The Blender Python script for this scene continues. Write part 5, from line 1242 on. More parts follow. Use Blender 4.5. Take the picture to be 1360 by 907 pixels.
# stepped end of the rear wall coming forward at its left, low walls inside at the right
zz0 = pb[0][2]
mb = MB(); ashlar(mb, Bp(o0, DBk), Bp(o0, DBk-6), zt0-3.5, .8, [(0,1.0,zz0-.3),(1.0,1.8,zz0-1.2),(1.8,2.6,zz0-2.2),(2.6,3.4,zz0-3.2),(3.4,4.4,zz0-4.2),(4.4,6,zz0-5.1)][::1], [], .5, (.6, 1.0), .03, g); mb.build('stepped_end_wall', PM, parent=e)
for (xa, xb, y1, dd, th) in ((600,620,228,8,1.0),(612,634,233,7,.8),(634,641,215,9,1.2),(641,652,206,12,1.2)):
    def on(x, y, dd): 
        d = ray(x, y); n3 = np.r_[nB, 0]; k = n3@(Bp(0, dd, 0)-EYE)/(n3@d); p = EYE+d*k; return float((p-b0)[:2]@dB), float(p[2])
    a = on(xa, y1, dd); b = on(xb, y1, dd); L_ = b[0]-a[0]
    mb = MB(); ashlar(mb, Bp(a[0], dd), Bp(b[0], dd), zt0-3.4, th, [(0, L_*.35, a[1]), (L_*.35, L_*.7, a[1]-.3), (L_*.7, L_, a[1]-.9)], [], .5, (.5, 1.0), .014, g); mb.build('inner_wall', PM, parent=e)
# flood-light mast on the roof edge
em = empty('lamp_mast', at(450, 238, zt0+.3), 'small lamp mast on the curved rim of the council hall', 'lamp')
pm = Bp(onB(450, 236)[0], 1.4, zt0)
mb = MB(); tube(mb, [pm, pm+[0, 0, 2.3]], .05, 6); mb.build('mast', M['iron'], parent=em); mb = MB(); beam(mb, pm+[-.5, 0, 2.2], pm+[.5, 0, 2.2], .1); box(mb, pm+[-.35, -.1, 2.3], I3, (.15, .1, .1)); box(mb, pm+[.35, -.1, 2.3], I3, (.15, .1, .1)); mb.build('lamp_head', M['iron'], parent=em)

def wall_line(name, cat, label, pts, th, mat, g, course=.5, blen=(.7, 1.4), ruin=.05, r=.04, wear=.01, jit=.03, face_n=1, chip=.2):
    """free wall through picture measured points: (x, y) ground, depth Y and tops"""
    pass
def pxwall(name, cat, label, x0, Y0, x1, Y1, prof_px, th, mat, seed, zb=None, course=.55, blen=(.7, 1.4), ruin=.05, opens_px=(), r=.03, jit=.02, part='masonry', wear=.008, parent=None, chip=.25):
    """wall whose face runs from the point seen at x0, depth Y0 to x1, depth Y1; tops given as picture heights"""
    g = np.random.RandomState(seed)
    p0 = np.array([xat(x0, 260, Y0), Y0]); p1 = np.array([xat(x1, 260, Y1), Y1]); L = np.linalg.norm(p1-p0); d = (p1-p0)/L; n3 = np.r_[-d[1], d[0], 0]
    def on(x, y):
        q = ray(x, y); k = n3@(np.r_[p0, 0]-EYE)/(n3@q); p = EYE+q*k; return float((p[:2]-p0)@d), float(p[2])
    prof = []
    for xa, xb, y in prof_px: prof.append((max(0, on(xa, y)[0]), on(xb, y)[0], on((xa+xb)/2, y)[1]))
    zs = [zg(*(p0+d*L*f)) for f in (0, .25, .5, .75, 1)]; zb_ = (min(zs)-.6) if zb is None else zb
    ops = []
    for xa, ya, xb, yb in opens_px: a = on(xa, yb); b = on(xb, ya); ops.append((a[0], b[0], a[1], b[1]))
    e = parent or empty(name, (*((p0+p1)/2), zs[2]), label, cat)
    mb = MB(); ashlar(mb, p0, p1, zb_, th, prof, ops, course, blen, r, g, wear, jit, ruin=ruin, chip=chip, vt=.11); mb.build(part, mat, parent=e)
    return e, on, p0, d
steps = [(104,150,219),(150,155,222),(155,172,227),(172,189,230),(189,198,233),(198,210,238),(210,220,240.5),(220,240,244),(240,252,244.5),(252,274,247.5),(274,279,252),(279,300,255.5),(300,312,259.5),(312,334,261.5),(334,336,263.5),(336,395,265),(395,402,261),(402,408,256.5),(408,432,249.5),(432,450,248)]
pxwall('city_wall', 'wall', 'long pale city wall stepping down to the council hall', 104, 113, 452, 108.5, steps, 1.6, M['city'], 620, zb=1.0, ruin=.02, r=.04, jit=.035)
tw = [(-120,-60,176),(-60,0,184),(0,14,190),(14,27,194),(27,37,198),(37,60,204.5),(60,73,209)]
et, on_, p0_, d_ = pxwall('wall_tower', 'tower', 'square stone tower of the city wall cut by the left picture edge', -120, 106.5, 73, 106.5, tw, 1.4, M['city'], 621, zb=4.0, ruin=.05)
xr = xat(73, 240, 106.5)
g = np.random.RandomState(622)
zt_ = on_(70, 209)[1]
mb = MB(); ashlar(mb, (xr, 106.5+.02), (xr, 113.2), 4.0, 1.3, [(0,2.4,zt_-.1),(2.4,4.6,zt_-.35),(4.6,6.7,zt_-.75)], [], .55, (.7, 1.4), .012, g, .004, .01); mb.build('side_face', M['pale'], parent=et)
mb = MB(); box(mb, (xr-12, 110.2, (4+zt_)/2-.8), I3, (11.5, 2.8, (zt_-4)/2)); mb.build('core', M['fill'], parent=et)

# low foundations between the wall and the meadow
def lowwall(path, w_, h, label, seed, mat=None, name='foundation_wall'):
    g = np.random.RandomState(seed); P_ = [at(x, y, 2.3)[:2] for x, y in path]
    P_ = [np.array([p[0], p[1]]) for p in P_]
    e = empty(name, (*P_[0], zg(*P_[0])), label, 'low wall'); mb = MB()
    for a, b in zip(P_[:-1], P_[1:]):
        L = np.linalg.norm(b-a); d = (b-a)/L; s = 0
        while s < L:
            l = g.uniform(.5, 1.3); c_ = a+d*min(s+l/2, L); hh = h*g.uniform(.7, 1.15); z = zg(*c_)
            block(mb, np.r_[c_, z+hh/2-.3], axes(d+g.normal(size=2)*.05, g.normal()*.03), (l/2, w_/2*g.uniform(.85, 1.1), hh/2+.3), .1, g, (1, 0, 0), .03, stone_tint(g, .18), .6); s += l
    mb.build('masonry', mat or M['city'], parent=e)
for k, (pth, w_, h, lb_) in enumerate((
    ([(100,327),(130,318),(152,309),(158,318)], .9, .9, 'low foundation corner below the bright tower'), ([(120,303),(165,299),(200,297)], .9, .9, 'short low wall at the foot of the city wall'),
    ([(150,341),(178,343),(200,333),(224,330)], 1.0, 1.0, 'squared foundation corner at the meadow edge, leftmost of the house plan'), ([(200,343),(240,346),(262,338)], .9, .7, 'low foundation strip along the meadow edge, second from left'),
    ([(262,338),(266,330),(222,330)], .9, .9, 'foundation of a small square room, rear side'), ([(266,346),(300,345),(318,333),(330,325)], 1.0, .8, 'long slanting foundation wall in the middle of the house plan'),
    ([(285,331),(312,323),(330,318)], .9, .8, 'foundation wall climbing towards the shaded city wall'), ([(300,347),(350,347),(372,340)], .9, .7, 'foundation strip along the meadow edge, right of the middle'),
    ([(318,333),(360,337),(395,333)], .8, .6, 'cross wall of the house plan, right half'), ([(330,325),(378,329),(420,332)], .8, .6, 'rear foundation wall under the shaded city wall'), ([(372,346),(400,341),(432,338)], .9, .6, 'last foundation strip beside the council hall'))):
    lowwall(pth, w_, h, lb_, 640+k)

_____

> **Instruction**
Transcribe the full listing above without leaving anything out.

> **Output of the exercise**
The Blender Python script for this scene continues. Write part 5, from line 1242 on. More parts follow. Use Blender 4.5. Take the picture to be 1360 by 907 pixels.
# stepped end of the rear wall coming forward at its left, low walls inside at the right
zz0 = pb[0][2]
mb = MB(); ashlar(mb, Bp(o0, DBk), Bp(o0, DBk-6), zt0-3.5, .8, [(0,1.0,zz0-.3),(1.0,1.8,zz0-1.2),(1.8,2.6,zz0-2.2),(2.6,3.4,zz0-3.2),(3.4,4.4,zz0-4.2),(4.4,6,zz0-5.1)][::1], [], .5, (.6, 1.0), .03, g); mb.build('stepped_end_wall', PM, parent=e)
for (xa, xb, y1, dd, th) in ((600,620,228,8,1.0),(612,634,233,7,.8),(634,641,215,9,1.2),(641,652,206,12,1.2)):
    def on(x, y, dd): 
        d = ray(x, y); n3 = np.r_[nB, 0]; k = n3@(Bp(0, dd, 0)-EYE)/(n3@d); p = EYE+d*k; return float((p-b0)[:2]@dB), float(p[2])
    a = on(xa, y1, dd); b = on(xb, y1, dd); L_ = b[0]-a[0]
    mb = MB(); ashlar(mb, Bp(a[0], dd), Bp(b[0], dd), zt0-3.4, th, [(0, L_*.35, a[1]), (L_*.35, L_*.7, a[1]-.3), (L_*.7, L_, a[1]-.9)], [], .5, (.5, 1.0), .014, g); mb.build('inner_wall', PM, parent=e)
# flood-light mast on the roof edge
em = empty('lamp_mast', at(450, 238, zt0+.3), 'small lamp mast on the curved rim of the council hall', 'lamp')
pm = Bp(onB(450, 236)[0], 1.4, zt0)
mb = MB(); tube(mb, [pm, pm+[0, 0, 2.3]], .05, 6); mb.build('mast', M['iron'], parent=em); mb = MB(); beam(mb, pm+[-.5, 0, 2.2], pm+[.5, 0, 2.2], .1); box(mb, pm+[-.35, -.1, 2.3], I3, (.15, .1, .1)); box(mb, pm+[.35, -.1, 2.3], I3, (.15, .1, .1)); mb.build('lamp_head', M['iron'], parent=em)

def wall_line(name, cat, label, pts, th, mat, g, course=.5, blen=(.7, 1.4), ruin=.05, r=.04, wear=.01, jit=.03, face_n=1, chip=.2):
    """free wall through picture measured points: (x, y) ground, depth Y and tops"""
    pass
def pxwall(name, cat, label, x0, Y0, x1, Y1, prof_px, th, mat, seed, zb=None, course=.55, blen=(.7, 1.4), ruin=.05, opens_px=(), r=.03, jit=.02, part='masonry', wear=.008, parent=None, chip=.25):
    """wall whose face runs from the point seen at x0, depth Y0 to x1, depth Y1; tops given as picture heights"""
    g = np.random.RandomState(seed)
    p0 = np.array([xat(x0, 260, Y0), Y0]); p1 = np.array([xat(x1, 260, Y1), Y1]); L = np.linalg.norm(p1-p0); d = (p1-p0)/L; n3 = np.r_[-d[1], d[0], 0]
    def on(x, y):
        q = ray(x, y); k = n3@(np.r_[p0, 0]-EYE)/(n3@q); p = EYE+q*k; return float((p[:2]-p0)@d), float(p[2])
    prof = []
    for xa, xb, y in prof_px: prof.append((max(0, on(xa, y)[0]), on(xb, y)[0], on((xa+xb)/2, y)[1]))
    zs = [zg(*(p0+d*L*f)) for f in (0, .25, .5, .75, 1)]; zb_ = (min(zs)-.6) if zb is None else zb
    ops = []
    for xa, ya, xb, yb in opens_px: a = on(xa, yb); b = on(xb, ya); ops.append((a[0], b[0], a[1], b[1]))
    e = parent or empty(name, (*((p0+p1)/2), zs[2]), label, cat)
    mb = MB(); ashlar(mb, p0, p1, zb_, th, prof, ops, course, blen, r, g, wear, jit, ruin=ruin, chip=chip, vt=.11); mb.build(part, mat, parent=e)
    return e, on, p0, d
steps = [(104,150,219),(150,155,222),(155,172,227),(172,189,230),(189,198,233),(198,210,238),(210,220,240.5),(220,240,244),(240,252,244.5),(252,274,247.5),(274,279,252),(279,300,255.5),(300,312,259.5),(312,334,261.5),(334,336,263.5),(336,395,265),(395,402,261),(402,408,256.5),(408,432,249.5),(432,450,248)]
pxwall('city_wall', 'wall', 'long pale city wall stepping down to the council hall', 104, 113, 452, 108.5, steps, 1.6, M['city'], 620, zb=1.0, ruin=.02, r=.04, jit=.035)
tw = [(-120,-60,176),(-60,0,184),(0,14,190),(14,27,194),(27,37,198),(37,60,204.5),(60,73,209)]
et, on_, p0_, d_ = pxwall('wall_tower', 'tower', 'square stone tower of the city wall cut by the left picture edge', -120, 106.5, 73, 106.5, tw, 1.4, M['city'], 621, zb=4.0, ruin=.05)
xr = xat(73, 240, 106.5)
g = np.random.RandomState(622)
zt_ = on_(70, 209)[1]
mb = MB(); ashlar(mb, (xr, 106.5+.02), (xr, 113.2), 4.0, 1.3, [(0,2.4,zt_-.1),(2.4,4.6,zt_-.35),(4.6,6.7,zt_-.75)], [], .55, (.7, 1.4), .012, g, .004, .01); mb.build('side_face', M['pale'], parent=et)
mb = MB(); box(mb, (xr-12, 110.2, (4+zt_)/2-.8), I3, (11.5, 2.8, (zt_-4)/2)); mb.build('core', M['fill'], parent=et)

# low foundations between the wall and the meadow
def lowwall(path, w_, h, label, seed, mat=None, name='foundation_wall'):
    g = np.random.RandomState(seed); P_ = [at(x, y, 2.3)[:2] for x, y in path]
    P_ = [np.array([p[0], p[1]]) for p in P_]
    e = empty(name, (*P_[0], zg(*P_[0])), label, 'low wall'); mb = MB()
    for a, b in zip(P_[:-1], P_[1:]):
        L = np.linalg.norm(b-a); d = (b-a)/L; s = 0
        while s < L:
            l = g.uniform(.5, 1.3); c_ = a+d*min(s+l/2, L); hh = h*g.uniform(.7, 1.15); z = zg(*c_)
            block(mb, np.r_[c_, z+hh/2-.3], axes(d+g.normal(size=2)*.05, g.normal()*.03), (l/2, w_/2*g.uniform(.85, 1.1), hh/2+.3), .1, g, (1, 0, 0), .03, stone_tint(g, .18), .6); s += l
    mb.build('masonry', mat or M['city'], parent=e)
for k, (pth, w_, h, lb_) in enumerate((
    ([(100,327),(130,318),(152,309),(158,318)], .9, .9, 'low foundation corner below the bright tower'), ([(120,303),(165,299),(200,297)], .9, .9, 'short low wall at the foot of the city wall'),
    ([(150,341),(178,343),(200,333),(224,330)], 1.0, 1.0, 'squared foundation corner at the meadow edge, leftmost of the house plan'), ([(200,343),(240,346),(262,338)], .9, .7, 'low foundation strip along the meadow edge, second from left'),
    ([(262,338),(266,330),(222,330)], .9, .9, 'foundation of a small square room, rear side'), ([(266,346),(300,345),(318,333),(330,325)], 1.0, .8, 'long slanting foundation wall in the middle of the house plan'),
    ([(285,331),(312,323),(330,318)], .9, .8, 'foundation wall climbing towards the shaded city wall'), ([(300,347),(350,347),(372,340)], .9, .7, 'foundation strip along the meadow edge, right of the middle'),
    ([(318,333),(360,337),(395,333)], .8, .6, 'cross wall of the house plan, right half'), ([(330,325),(378,329),(420,332)], .8, .6, 'rear foundation wall under the shaded city wall'), ([(372,346),(400,341),(432,338)], .9, .6, 'last foundation strip beside the council hall'))):
    lowwall(pth, w_, h, lb_, 640+k)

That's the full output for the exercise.